Please give the count of lines holding the string "writing" and nothing besides.

A run of records:

§ §

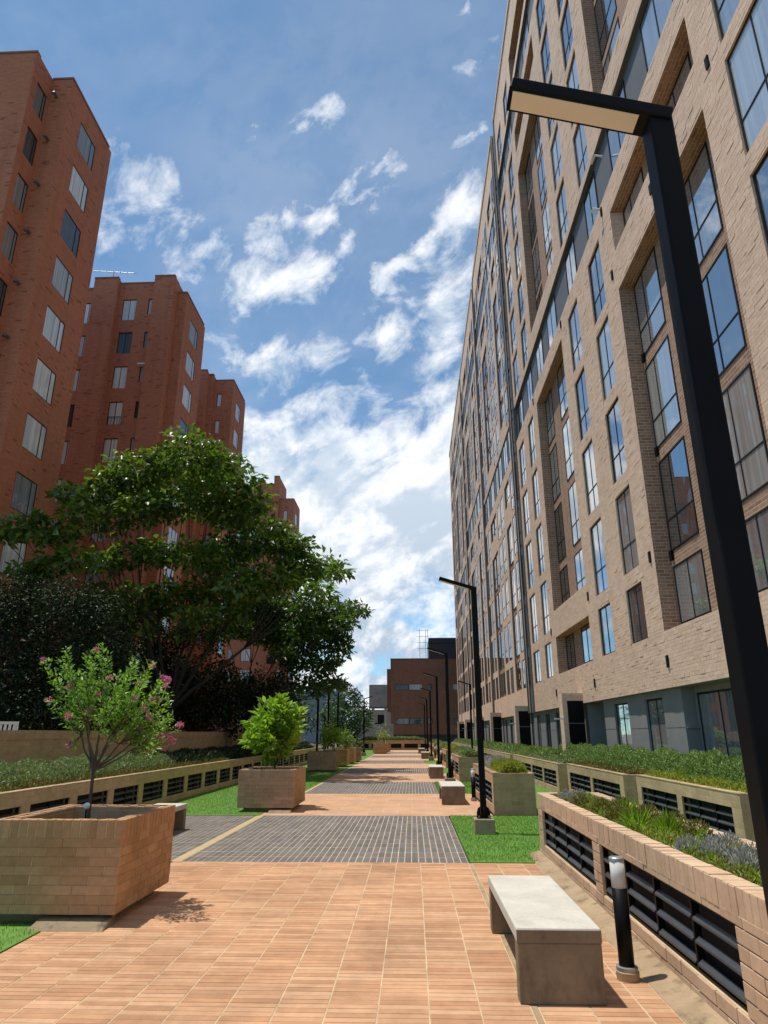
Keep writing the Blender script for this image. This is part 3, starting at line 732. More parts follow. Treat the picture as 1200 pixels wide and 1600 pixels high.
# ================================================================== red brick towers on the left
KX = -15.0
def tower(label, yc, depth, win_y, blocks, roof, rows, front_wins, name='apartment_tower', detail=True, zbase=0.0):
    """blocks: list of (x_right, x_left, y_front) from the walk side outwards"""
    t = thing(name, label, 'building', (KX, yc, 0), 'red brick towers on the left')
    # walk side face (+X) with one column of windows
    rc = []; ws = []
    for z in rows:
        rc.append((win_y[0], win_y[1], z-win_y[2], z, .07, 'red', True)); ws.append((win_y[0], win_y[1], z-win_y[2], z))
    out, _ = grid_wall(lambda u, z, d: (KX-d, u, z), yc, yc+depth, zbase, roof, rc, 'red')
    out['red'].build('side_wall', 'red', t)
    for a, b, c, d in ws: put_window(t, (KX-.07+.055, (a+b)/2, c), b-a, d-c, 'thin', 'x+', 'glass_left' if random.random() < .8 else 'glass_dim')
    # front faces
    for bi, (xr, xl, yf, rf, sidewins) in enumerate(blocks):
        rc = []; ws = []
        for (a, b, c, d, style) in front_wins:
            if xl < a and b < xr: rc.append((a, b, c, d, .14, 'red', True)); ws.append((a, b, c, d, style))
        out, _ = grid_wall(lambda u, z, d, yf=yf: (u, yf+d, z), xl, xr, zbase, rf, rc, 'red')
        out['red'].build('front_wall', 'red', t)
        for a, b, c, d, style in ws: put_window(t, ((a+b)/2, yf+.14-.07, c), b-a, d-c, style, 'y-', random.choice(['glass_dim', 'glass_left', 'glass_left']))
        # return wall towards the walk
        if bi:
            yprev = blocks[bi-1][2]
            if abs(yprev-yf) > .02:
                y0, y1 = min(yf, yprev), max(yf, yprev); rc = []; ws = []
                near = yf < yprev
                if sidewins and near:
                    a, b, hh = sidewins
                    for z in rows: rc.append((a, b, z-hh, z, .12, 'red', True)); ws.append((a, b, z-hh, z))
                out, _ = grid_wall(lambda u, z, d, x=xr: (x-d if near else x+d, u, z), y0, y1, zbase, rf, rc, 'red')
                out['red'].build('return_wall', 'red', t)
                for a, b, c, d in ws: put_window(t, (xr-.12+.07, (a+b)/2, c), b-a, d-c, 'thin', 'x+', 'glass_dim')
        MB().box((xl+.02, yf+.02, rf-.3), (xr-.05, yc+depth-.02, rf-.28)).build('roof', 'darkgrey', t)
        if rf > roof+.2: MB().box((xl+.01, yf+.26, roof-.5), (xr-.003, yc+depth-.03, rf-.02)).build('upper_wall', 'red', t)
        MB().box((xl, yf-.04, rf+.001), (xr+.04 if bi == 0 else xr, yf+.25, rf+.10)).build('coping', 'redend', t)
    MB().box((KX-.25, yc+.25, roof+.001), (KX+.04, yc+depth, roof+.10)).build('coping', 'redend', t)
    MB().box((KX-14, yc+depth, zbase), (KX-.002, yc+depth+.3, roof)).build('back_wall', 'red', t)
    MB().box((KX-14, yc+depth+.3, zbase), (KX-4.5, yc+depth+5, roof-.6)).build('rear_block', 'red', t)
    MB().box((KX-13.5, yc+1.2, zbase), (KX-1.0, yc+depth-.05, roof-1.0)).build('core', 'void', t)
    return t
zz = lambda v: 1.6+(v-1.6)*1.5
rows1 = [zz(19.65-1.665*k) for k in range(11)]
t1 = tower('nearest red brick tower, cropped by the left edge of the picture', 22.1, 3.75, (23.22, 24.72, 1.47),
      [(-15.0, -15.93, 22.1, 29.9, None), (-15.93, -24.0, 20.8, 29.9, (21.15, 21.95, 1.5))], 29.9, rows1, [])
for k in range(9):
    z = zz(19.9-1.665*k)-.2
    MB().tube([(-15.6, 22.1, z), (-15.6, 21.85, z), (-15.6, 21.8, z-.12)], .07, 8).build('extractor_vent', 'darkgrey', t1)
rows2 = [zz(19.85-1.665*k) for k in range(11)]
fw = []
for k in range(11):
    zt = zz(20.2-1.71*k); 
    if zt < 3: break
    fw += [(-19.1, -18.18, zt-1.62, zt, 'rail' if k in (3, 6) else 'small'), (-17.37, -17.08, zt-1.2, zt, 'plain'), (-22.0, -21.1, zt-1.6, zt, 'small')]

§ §

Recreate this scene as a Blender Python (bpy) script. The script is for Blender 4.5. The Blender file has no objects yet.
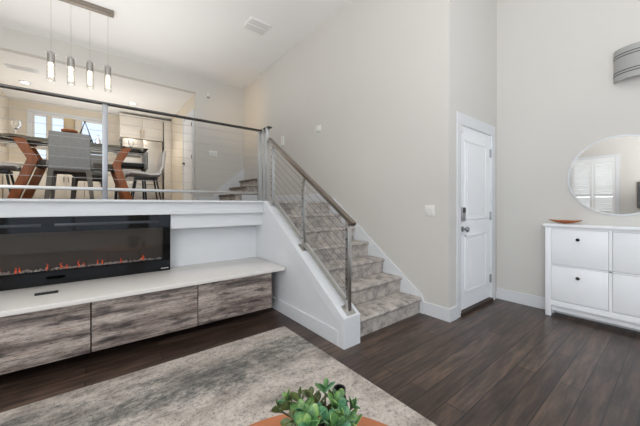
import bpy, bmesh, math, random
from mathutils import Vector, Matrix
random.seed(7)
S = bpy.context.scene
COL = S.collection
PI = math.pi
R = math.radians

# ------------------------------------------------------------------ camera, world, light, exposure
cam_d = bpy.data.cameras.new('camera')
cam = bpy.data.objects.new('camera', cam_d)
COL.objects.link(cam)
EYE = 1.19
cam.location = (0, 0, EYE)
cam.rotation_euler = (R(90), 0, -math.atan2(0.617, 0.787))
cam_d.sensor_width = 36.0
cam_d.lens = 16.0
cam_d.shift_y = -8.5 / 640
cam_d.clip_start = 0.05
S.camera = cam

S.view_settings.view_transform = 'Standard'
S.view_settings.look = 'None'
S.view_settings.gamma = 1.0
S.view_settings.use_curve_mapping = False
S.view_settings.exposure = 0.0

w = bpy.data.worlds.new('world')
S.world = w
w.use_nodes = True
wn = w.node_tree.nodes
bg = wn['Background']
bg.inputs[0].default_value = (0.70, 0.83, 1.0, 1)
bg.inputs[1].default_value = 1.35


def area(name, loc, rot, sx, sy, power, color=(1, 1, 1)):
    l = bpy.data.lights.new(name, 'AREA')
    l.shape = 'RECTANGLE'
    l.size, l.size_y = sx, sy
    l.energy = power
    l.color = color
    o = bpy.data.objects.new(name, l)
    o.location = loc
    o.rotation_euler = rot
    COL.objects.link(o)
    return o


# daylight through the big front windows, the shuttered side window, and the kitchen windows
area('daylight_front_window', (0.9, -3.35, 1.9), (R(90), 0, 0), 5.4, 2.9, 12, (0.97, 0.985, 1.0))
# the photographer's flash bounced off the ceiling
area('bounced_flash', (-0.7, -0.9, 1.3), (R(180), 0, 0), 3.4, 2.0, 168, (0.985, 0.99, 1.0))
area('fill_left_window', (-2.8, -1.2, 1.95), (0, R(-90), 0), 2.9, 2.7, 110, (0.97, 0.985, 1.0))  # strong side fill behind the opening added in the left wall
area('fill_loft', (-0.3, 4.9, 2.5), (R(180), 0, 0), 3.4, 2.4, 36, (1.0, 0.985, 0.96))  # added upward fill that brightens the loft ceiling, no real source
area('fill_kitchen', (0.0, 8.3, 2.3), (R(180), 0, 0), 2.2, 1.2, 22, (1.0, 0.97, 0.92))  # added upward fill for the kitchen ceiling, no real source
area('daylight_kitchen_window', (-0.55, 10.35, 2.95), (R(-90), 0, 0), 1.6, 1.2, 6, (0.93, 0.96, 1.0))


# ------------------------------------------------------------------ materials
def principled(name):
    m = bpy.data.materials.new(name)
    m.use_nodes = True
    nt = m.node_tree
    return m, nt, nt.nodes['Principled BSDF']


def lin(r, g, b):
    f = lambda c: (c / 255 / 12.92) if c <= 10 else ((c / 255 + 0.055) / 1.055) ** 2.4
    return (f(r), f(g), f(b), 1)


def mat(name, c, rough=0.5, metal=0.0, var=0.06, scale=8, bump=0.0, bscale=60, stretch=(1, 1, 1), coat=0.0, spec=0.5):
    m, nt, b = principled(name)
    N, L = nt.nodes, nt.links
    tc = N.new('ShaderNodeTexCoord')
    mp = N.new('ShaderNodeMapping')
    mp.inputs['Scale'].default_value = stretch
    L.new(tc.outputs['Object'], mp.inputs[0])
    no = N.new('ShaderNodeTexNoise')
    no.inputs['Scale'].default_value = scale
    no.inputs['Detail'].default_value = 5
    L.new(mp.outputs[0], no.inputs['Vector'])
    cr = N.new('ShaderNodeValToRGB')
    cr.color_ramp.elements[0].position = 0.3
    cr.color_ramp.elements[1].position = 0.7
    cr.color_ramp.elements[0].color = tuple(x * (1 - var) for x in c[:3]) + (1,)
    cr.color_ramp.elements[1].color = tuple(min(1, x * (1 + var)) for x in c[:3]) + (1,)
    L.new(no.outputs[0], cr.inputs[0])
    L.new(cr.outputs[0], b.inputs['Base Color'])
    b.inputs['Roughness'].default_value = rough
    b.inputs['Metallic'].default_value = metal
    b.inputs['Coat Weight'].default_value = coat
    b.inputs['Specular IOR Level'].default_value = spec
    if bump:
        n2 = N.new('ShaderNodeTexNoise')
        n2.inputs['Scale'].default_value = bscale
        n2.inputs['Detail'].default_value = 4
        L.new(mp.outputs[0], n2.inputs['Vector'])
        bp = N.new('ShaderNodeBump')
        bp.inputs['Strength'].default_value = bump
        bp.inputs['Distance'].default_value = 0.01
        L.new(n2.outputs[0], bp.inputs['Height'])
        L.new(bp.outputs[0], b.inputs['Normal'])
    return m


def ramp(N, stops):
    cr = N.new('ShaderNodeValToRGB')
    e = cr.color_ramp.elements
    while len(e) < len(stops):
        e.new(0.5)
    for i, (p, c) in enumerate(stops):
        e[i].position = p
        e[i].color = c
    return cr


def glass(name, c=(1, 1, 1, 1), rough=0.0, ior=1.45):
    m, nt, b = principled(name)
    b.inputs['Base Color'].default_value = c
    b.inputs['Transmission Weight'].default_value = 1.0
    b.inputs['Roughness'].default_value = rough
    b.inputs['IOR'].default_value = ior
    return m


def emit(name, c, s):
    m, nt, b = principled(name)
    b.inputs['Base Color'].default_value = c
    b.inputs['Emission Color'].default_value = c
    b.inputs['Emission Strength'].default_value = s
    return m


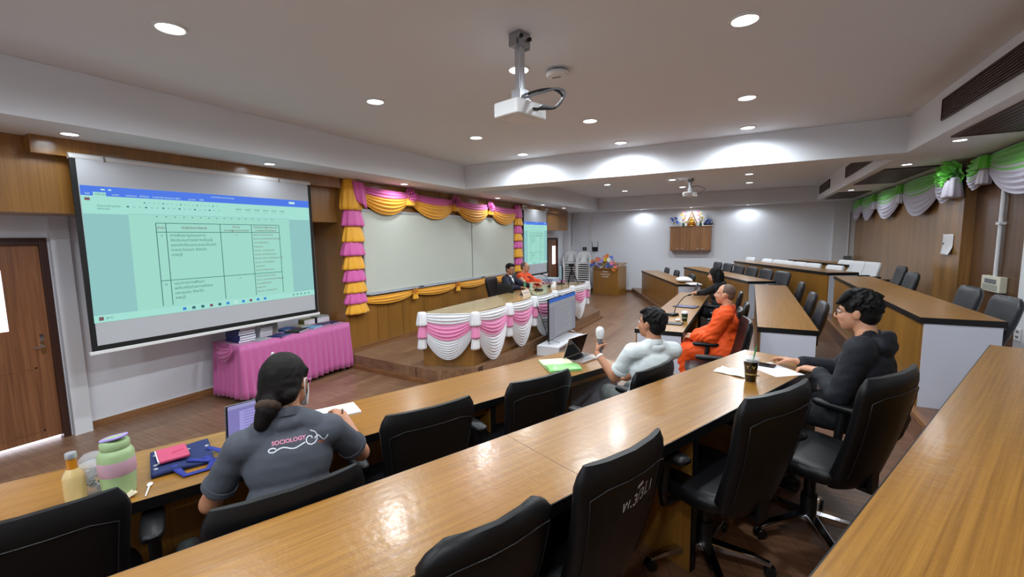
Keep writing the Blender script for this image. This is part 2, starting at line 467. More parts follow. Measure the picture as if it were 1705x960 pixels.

§ §

The answer:
2